The catastrophic upheaval of World War I, the Great Depression, and World War II left global markets in ruin. As a result, throughout the first half of the 20th century many nations tightened international trade barriers, raising or promoting tariffs (taxes on imported goods). Some nations even devalued their currency to undercut competition from abroad.

In 1944, forty-five allied nations met in the small New Hampshire town of Bretton Woods to plan the rebuilding of war-torn Europe and the global economy. The International Monetary Fund (IMF), and World Bank were both proposed at the meeting, as was the International Trade Organization (ITO), an international trade regulatory body.

A year later, the World Bank (meant to fund development), and the IMF (meant to maintain world financial order), came into effect with 29 of the Bretton Wood countries ratifying the Articles of Agreement — some 189 nations are members today. The ITO failed to gain enough support.

While the IMF did help stabilise the flow of global funds, the need still existed for an international regulatory agency similar to the rejected ITO, to help govern the investments needed to boost the economy and fund the World Bank’s development projects.

In 1948, eighteen European nations ratified the Organization for European Economic Cooperation, reducing trade barriers such as tariffs. (It became the Organization for Economic Cooperation and Development, or OECD, in 1961.) At the same time, the heavily US backed General Agreement on Tariffs and Trade, or GATT, was ratified by 23 founding nations.

A tale of two dispute mechanisms

GATT is rarely discussed outside insider circles. But in many ways, it’s the modern milestone marking the beginning of investor protection provisions in international trade agreements.

The investor provisions built into GATT weren’t initially large or entirely clear. Primarily, protection focused on ensuring foreign investors got national and most-favored-nation treatment — the same treatment as domestic investors.

Disputes that arose due to a violation of these terms were to be settled by the contracting parties and the GATT council. The GATT chairman determined early cases. Later, small expert panels chosen by the involved parties were given the task of recommending rulings to the council.
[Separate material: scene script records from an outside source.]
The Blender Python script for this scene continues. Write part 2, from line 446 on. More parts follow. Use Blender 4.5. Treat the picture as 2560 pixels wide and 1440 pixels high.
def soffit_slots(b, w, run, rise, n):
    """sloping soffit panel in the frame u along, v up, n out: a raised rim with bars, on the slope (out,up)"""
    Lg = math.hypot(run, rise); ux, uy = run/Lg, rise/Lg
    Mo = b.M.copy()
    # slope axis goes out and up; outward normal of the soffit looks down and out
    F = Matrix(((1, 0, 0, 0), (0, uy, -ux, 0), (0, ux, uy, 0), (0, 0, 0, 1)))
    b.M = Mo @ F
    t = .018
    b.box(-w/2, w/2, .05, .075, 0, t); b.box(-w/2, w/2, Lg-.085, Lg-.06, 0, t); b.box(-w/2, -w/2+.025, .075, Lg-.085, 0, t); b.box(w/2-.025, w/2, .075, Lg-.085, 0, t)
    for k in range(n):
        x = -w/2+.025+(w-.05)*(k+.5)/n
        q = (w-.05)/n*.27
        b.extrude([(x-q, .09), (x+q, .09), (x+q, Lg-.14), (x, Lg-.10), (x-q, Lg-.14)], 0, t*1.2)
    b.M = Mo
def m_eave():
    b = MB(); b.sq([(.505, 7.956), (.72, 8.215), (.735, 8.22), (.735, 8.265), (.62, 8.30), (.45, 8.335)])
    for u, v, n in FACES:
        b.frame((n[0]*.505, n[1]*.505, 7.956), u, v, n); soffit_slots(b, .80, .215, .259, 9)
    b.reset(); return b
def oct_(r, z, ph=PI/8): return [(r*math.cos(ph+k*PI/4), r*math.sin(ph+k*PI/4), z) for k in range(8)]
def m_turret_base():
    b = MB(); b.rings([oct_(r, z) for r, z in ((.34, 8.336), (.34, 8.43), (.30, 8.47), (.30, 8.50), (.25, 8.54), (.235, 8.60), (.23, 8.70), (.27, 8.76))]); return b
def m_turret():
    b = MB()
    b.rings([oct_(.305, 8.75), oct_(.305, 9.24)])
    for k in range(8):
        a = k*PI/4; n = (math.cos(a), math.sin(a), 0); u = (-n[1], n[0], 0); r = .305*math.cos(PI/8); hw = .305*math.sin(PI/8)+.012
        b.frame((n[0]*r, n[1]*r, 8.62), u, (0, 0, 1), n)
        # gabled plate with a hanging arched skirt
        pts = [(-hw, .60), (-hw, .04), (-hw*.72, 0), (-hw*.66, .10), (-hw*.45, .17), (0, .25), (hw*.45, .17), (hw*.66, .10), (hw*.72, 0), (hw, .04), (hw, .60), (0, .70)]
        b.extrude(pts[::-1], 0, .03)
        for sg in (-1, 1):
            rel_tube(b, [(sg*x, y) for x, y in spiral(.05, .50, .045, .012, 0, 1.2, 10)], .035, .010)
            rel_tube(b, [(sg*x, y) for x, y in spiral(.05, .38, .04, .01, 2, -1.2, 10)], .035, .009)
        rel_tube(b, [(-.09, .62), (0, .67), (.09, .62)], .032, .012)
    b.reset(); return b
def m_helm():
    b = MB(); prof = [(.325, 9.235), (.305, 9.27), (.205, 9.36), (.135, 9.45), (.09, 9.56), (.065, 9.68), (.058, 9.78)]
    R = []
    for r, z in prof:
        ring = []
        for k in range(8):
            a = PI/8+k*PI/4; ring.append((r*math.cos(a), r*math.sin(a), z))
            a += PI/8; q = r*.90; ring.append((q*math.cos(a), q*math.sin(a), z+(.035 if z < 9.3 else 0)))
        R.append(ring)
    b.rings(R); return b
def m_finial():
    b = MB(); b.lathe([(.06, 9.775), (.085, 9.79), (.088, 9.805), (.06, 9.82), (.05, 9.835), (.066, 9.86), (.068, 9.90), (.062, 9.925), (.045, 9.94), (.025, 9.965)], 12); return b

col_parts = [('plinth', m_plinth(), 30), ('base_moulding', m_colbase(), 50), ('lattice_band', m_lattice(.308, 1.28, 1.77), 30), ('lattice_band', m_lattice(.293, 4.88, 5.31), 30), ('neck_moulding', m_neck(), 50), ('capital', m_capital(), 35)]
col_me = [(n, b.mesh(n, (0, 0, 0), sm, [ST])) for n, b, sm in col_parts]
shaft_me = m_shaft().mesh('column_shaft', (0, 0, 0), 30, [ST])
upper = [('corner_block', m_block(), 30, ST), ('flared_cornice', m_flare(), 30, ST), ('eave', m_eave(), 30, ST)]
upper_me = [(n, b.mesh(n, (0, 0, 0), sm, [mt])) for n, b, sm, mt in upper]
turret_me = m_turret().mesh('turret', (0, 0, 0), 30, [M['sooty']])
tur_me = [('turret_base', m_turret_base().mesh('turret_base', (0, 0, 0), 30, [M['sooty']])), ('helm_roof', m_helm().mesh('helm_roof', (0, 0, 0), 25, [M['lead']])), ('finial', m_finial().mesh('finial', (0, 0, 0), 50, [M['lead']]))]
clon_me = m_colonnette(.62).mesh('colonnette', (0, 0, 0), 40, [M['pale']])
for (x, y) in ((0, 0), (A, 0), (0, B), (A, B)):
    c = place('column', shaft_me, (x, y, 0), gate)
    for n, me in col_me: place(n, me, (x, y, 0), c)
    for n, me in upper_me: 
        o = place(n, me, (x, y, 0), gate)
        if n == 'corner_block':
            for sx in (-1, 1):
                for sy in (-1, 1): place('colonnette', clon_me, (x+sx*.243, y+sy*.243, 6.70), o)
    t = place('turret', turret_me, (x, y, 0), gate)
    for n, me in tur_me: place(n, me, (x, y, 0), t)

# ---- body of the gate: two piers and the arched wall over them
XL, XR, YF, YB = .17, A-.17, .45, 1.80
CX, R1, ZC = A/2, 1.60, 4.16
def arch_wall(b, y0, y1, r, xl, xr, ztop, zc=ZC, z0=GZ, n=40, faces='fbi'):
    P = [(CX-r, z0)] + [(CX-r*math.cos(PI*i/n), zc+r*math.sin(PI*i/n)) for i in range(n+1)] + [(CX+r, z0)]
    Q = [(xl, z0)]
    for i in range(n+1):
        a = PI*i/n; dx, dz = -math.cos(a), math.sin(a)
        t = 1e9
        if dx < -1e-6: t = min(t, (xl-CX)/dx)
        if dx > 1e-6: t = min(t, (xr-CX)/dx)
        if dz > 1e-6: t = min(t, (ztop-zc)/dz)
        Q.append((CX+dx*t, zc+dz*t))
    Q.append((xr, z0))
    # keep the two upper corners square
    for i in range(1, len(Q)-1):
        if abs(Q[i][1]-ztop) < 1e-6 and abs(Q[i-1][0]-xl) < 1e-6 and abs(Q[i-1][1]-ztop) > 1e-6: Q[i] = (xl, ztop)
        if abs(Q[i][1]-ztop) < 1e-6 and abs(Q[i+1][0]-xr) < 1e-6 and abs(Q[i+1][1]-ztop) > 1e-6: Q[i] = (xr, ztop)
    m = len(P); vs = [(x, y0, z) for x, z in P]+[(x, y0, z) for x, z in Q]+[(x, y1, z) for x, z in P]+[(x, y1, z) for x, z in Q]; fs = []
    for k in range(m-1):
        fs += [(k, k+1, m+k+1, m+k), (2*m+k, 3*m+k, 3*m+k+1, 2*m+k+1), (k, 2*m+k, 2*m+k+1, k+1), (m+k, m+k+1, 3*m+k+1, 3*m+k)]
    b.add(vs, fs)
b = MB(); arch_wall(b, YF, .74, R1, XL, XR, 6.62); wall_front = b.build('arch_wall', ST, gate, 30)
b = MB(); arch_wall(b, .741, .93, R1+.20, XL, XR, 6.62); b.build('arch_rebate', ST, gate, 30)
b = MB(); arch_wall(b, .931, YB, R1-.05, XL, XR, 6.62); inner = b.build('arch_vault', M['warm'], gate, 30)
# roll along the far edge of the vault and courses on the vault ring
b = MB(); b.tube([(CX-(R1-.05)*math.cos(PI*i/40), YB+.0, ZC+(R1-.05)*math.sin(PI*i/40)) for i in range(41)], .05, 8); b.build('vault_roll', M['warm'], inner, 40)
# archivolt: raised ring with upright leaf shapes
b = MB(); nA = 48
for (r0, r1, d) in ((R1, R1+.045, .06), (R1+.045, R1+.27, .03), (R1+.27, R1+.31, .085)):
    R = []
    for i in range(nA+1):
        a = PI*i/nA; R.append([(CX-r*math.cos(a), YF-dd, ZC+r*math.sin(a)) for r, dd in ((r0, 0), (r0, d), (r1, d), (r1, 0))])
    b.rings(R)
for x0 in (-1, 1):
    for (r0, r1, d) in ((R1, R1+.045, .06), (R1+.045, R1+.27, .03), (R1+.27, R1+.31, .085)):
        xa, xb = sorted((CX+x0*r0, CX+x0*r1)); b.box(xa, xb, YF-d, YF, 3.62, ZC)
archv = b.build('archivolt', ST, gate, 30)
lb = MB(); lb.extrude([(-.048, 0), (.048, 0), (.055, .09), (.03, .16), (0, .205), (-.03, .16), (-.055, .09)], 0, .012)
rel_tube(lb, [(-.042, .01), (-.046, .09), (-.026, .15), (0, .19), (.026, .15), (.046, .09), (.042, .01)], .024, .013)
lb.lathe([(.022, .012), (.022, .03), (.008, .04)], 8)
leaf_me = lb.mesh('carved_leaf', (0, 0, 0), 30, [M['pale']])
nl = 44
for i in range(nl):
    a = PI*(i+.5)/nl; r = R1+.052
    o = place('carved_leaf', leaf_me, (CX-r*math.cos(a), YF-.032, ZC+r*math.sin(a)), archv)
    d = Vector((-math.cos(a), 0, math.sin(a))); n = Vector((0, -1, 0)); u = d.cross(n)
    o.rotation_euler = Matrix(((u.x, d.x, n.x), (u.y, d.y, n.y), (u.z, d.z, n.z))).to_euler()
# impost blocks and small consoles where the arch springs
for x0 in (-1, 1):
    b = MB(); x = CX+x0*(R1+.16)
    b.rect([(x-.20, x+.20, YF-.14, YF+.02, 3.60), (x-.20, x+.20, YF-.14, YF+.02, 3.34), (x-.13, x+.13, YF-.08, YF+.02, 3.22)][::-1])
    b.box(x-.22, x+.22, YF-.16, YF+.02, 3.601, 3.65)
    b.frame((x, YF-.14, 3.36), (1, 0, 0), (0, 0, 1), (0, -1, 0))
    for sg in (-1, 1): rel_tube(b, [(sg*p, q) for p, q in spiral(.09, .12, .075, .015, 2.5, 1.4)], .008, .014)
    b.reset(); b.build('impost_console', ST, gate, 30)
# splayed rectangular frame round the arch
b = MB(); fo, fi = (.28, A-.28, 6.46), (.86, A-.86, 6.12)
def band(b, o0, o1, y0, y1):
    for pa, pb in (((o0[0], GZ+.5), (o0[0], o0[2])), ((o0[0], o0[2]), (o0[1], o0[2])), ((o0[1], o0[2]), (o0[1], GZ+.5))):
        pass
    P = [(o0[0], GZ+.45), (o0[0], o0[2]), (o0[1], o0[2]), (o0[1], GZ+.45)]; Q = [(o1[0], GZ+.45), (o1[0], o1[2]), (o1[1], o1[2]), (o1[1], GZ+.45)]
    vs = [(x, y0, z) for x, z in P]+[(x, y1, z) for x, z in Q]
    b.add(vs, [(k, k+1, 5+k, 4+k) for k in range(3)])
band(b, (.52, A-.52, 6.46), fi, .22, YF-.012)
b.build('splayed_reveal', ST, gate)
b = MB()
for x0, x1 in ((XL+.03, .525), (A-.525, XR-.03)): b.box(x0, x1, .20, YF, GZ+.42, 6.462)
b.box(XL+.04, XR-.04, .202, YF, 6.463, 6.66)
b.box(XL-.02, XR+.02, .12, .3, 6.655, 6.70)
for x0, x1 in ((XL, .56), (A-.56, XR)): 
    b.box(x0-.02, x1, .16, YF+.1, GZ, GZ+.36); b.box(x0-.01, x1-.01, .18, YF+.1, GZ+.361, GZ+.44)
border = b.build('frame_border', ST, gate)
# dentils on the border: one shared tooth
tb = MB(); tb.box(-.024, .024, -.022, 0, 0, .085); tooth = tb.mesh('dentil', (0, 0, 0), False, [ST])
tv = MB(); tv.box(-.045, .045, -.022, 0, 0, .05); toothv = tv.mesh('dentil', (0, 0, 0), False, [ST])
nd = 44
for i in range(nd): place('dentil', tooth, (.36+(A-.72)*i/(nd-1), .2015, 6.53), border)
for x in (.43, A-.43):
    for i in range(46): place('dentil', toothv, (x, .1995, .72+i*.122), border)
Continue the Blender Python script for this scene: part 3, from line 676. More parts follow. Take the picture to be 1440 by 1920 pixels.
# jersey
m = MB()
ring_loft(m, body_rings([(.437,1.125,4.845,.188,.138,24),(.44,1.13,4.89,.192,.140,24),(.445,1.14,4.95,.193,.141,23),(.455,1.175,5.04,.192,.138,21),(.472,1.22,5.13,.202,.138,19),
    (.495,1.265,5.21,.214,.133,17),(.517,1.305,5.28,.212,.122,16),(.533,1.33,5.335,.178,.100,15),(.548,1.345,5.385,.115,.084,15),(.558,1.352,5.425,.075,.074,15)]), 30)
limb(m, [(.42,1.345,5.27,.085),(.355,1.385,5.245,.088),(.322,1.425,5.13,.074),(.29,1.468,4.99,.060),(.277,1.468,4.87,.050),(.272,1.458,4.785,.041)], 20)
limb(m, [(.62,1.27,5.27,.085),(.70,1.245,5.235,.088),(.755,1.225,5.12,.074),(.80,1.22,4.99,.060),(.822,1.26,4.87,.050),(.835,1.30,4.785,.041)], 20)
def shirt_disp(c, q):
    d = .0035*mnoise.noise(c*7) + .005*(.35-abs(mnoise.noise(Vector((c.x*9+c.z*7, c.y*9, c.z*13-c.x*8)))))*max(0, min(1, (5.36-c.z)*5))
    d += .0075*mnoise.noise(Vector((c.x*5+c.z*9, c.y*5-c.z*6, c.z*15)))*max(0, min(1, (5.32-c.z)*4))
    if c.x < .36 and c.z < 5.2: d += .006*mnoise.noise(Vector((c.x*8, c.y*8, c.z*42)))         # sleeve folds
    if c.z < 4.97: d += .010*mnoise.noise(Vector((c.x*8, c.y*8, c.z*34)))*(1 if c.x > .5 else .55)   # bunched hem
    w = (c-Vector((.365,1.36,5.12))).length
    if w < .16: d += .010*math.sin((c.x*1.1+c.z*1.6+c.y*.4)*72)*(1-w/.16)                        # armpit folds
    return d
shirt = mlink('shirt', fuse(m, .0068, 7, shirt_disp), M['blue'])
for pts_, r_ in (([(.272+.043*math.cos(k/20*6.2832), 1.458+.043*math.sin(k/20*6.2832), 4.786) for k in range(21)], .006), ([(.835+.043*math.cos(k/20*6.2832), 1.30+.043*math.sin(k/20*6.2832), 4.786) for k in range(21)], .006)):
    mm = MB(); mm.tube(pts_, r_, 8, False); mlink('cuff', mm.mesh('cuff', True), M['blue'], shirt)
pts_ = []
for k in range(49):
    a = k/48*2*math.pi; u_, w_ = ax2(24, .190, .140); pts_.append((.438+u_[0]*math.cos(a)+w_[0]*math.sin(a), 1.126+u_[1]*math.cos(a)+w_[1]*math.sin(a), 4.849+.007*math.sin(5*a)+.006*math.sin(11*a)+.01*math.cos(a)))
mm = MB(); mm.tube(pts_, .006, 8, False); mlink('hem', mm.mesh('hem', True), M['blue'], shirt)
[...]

But as subsequent foreign investment moved from recovering Europe to developing nations in Africa and elsewhere, the GATT dispute settlement system became vastly more complicated. Bilateral and multilateral trade treaties and investment agreements became all the rage in the second half of the 20th century, linking robust economies with failing or fledgling ones.

“[G]lobal trade expanded at a rapid rate, and what parties found was that each country had their own laws referential to domestic needs,” explained Timothy Lemay, UNCITRAL secretariat and principal legal officer. “There needed to be a common legal standard all could sign onto to remove these kind of blockages to trade.”